Miles keeps his hometown prominent in his music, and together from their studio at their apartment, he and Christo have created a sound they think matches the feel of the Steel City, a sound they call "industrial."

"That's Pittsburgh," Miles says. "It really works out like that, and you can definitely feel the whole vibe of the city if you listen to the music in its entirety."

In high school, kids would joke when he'd tell them he was going to drop a mixtape. Since then, he's faced more than his share of doubters -- They'll criticize him for not having a record with Wiz or Mac, for not having a Plan B, for thinking that he even has a shot at all.

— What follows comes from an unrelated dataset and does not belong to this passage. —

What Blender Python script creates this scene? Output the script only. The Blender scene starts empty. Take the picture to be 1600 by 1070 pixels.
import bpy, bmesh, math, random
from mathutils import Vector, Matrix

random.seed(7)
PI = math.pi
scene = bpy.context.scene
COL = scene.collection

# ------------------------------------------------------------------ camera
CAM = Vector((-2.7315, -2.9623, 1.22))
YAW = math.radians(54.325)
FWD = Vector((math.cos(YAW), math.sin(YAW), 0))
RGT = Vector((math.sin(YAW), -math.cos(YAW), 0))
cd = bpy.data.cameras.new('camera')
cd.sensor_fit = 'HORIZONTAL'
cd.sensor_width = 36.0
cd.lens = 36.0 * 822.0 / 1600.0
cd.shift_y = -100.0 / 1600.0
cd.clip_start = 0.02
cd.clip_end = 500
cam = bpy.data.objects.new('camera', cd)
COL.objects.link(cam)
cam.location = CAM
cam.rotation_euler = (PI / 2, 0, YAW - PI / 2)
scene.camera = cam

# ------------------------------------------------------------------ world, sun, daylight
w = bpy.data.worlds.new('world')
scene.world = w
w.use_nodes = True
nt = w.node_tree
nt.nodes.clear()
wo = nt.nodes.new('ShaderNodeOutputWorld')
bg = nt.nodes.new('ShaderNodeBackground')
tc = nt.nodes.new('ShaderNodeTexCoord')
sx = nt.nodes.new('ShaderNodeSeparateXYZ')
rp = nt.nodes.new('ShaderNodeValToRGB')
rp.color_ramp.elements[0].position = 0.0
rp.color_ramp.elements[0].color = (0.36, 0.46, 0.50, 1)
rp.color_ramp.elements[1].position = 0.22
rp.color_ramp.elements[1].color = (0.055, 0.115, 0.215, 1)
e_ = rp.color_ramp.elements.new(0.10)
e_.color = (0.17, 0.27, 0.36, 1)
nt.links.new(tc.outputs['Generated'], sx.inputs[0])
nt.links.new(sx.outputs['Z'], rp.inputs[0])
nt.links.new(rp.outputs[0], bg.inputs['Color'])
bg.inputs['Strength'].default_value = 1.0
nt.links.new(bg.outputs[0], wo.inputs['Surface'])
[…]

"A lot of people talk because they don't have the courage to chase what it is that they really love, whether it's fear or who-knows-what that's stopping them," Miles said. "People will always try to knock you down."

One low point came in February 2012, when he was featured as one of Jenesis Magazine's "Next five out of Pittsburgh." Miles was excited until he heard negative chatter about his inclusion. He recalls people saying that due to his small body of work, he didn't belong with other four.

"I actually had a talk with my brother," he says. "He said, 'Man, you've been doing this for a really long time, and it's clearly the one thing you love to do, so you just got to keep at it. You've got to say [expletive] what anybody says or thinks, and you've got to just keep trucking along.' Ever since then, my skin's been tough, and we just keep going."

Miles and Christo are working on their first full-length release, titled "Pixburgh," which they believe is their best work to date. Miles was nearly brought to tears recently while performing a track off that project, titled "What They Gon' Say?"

For Miles, that song is the response to anyone who may have doubted him. It's about his relentlessness in pursuing his dream, it's about those who have supported him, and, mainly, it depicts a moment that Miles says made him realize his music actually helps people. At that point, what can anyone say to stop him?

"That's something I think people who don't agree with the lifestyle, don't agree with the career choice, don't understand," Miles explains. "And if they don't, there's still nothing you can tell me. You can't knock what I'm doing because I am helping people and I am touching people, and I am making an impact in somebody's life somewhere."